**Directions for this task**
Output the material beneath exactly, leaving nothing out.

■ ■ ■ ■

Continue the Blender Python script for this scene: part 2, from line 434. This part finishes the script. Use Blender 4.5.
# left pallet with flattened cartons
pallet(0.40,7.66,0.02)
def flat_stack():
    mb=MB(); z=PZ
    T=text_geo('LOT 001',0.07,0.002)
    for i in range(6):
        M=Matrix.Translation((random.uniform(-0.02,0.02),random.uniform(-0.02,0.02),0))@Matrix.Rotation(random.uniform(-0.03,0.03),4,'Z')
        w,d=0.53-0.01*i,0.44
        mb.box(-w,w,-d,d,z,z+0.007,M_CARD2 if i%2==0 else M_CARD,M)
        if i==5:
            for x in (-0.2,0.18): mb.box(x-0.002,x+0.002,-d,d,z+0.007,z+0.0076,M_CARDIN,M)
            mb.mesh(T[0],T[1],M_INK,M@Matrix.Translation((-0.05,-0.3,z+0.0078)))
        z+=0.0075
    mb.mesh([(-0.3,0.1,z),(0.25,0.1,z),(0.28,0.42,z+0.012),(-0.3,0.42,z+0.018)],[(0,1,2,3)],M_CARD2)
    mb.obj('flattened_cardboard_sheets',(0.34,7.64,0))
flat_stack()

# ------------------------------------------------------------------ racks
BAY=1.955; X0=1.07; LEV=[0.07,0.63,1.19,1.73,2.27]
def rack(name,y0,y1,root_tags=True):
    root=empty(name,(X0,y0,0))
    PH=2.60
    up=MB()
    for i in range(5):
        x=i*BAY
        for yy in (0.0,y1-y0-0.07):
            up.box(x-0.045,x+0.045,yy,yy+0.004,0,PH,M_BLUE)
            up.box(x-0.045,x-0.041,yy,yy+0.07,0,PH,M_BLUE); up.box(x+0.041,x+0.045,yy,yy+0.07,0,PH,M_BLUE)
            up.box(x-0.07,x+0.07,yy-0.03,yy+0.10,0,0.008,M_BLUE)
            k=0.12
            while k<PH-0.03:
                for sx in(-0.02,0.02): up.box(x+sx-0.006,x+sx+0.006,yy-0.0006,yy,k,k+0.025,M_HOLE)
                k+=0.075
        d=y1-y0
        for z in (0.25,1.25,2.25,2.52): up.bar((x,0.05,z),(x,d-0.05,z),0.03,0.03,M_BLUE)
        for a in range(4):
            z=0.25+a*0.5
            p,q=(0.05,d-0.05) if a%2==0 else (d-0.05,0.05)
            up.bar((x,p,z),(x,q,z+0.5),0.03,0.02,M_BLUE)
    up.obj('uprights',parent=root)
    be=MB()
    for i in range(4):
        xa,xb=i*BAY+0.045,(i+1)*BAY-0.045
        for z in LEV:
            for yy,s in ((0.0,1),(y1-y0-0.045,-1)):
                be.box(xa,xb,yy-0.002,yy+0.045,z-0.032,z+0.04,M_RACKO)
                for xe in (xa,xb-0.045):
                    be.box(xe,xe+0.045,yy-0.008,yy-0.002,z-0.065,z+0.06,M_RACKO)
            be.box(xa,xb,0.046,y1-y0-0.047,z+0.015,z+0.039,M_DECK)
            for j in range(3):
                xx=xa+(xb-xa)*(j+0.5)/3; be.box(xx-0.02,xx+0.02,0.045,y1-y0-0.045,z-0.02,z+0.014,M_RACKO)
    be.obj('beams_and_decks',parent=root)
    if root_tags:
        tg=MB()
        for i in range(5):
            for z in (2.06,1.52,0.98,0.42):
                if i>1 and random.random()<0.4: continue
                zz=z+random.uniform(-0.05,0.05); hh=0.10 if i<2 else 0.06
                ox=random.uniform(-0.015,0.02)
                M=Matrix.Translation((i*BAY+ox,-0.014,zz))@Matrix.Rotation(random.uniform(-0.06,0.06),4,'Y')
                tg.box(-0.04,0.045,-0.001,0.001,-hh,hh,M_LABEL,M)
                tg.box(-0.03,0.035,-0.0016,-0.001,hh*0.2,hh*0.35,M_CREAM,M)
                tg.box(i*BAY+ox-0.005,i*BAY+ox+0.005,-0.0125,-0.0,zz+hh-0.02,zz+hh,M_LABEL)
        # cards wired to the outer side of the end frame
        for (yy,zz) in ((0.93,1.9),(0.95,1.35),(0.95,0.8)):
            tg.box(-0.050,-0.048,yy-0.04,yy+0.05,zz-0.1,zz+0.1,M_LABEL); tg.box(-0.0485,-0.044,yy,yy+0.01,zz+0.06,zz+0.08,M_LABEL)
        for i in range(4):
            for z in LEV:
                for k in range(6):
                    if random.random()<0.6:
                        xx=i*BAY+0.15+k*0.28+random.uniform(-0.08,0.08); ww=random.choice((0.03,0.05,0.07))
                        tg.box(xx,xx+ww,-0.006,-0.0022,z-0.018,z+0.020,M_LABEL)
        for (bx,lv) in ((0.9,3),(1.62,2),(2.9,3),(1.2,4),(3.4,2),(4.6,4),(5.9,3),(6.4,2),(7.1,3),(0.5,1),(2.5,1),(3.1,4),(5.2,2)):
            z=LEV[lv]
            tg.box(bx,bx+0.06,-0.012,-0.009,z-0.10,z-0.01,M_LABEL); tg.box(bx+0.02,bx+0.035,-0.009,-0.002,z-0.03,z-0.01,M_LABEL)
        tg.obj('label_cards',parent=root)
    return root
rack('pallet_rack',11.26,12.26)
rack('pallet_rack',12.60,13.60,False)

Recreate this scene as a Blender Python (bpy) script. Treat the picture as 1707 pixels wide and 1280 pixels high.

■ ■ ■ ■

**Full output**
Continue the Blender Python script for this scene: part 2, from line 434. This part finishes the script. Use Blender 4.5.
# left pallet with flattened cartons
pallet(0.40,7.66,0.02)
def flat_stack():
    mb=MB(); z=PZ
    T=text_geo('LOT 001',0.07,0.002)
    for i in range(6):
        M=Matrix.Translation((random.uniform(-0.02,0.02),random.uniform(-0.02,0.02),0))@Matrix.Rotation(random.uniform(-0.03,0.03),4,'Z')
        w,d=0.53-0.01*i,0.44
        mb.box(-w,w,-d,d,z,z+0.007,M_CARD2 if i%2==0 else M_CARD,M)
        if i==5:
            for x in (-0.2,0.18): mb.box(x-0.002,x+0.002,-d,d,z+0.007,z+0.0076,M_CARDIN,M)
            mb.mesh(T[0],T[1],M_INK,M@Matrix.Translation((-0.05,-0.3,z+0.0078)))
        z+=0.0075
    mb.mesh([(-0.3,0.1,z),(0.25,0.1,z),(0.28,0.42,z+0.012),(-0.3,0.42,z+0.018)],[(0,1,2,3)],M_CARD2)
    mb.obj('flattened_cardboard_sheets',(0.34,7.64,0))
flat_stack()

# ------------------------------------------------------------------ racks
BAY=1.955; X0=1.07; LEV=[0.07,0.63,1.19,1.73,2.27]
def rack(name,y0,y1,root_tags=True):
    root=empty(name,(X0,y0,0))
    PH=2.60
    up=MB()
    for i in range(5):
        x=i*BAY
        for yy in (0.0,y1-y0-0.07):
            up.box(x-0.045,x+0.045,yy,yy+0.004,0,PH,M_BLUE)
            up.box(x-0.045,x-0.041,yy,yy+0.07,0,PH,M_BLUE); up.box(x+0.041,x+0.045,yy,yy+0.07,0,PH,M_BLUE)
            up.box(x-0.07,x+0.07,yy-0.03,yy+0.10,0,0.008,M_BLUE)
            k=0.12
            while k<PH-0.03:
                for sx in(-0.02,0.02): up.box(x+sx-0.006,x+sx+0.006,yy-0.0006,yy,k,k+0.025,M_HOLE)
                k+=0.075
        d=y1-y0
        for z in (0.25,1.25,2.25,2.52): up.bar((x,0.05,z),(x,d-0.05,z),0.03,0.03,M_BLUE)
        for a in range(4):
            z=0.25+a*0.5
            p,q=(0.05,d-0.05) if a%2==0 else (d-0.05,0.05)
            up.bar((x,p,z),(x,q,z+0.5),0.03,0.02,M_BLUE)
    up.obj('uprights',parent=root)
    be=MB()
    for i in range(4):
        xa,xb=i*BAY+0.045,(i+1)*BAY-0.045
        for z in LEV:
            for yy,s in ((0.0,1),(y1-y0-0.045,-1)):
                be.box(xa,xb,yy-0.002,yy+0.045,z-0.032,z+0.04,M_RACKO)
                for xe in (xa,xb-0.045):
                    be.box(xe,xe+0.045,yy-0.008,yy-0.002,z-0.065,z+0.06,M_RACKO)
            be.box(xa,xb,0.046,y1-y0-0.047,z+0.015,z+0.039,M_DECK)
            for j in range(3):
                xx=xa+(xb-xa)*(j+0.5)/3; be.box(xx-0.02,xx+0.02,0.045,y1-y0-0.045,z-0.02,z+0.014,M_RACKO)
    be.obj('beams_and_decks',parent=root)
    if root_tags:
        tg=MB()
        for i in range(5):
            for z in (2.06,1.52,0.98,0.42):
                if i>1 and random.random()<0.4: continue
                zz=z+random.uniform(-0.05,0.05); hh=0.10 if i<2 else 0.06
                ox=random.uniform(-0.015,0.02)
                M=Matrix.Translation((i*BAY+ox,-0.014,zz))@Matrix.Rotation(random.uniform(-0.06,0.06),4,'Y')
                tg.box(-0.04,0.045,-0.001,0.001,-hh,hh,M_LABEL,M)
                tg.box(-0.03,0.035,-0.0016,-0.001,hh*0.2,hh*0.35,M_CREAM,M)
                tg.box(i*BAY+ox-0.005,i*BAY+ox+0.005,-0.0125,-0.0,zz+hh-0.02,zz+hh,M_LABEL)
        # cards wired to the outer side of the end frame
        for (yy,zz) in ((0.93,1.9),(0.95,1.35),(0.95,0.8)):
            tg.box(-0.050,-0.048,yy-0.04,yy+0.05,zz-0.1,zz+0.1,M_LABEL); tg.box(-0.0485,-0.044,yy,yy+0.01,zz+0.06,zz+0.08,M_LABEL)
        for i in range(4):
            for z in LEV:
                for k in range(6):
                    if random.random()<0.6:
                        xx=i*BAY+0.15+k*0.28+random.uniform(-0.08,0.08); ww=random.choice((0.03,0.05,0.07))
                        tg.box(xx,xx+ww,-0.006,-0.0022,z-0.018,z+0.020,M_LABEL)
        for (bx,lv) in ((0.9,3),(1.62,2),(2.9,3),(1.2,4),(3.4,2),(4.6,4),(5.9,3),(6.4,2),(7.1,3),(0.5,1),(2.5,1),(3.1,4),(5.2,2)):
            z=LEV[lv]
            tg.box(bx,bx+0.06,-0.012,-0.009,z-0.10,z-0.01,M_LABEL); tg.box(bx+0.02,bx+0.035,-0.009,-0.002,z-0.03,z-0.01,M_LABEL)
        tg.obj('label_cards',parent=root)
    return root
rack('pallet_rack',11.26,12.26)
rack('pallet_rack',12.60,13.60,False)

Recreate this scene as a Blender Python (bpy) script. Treat the picture as 1707 pixels wide and 1280 pixels high.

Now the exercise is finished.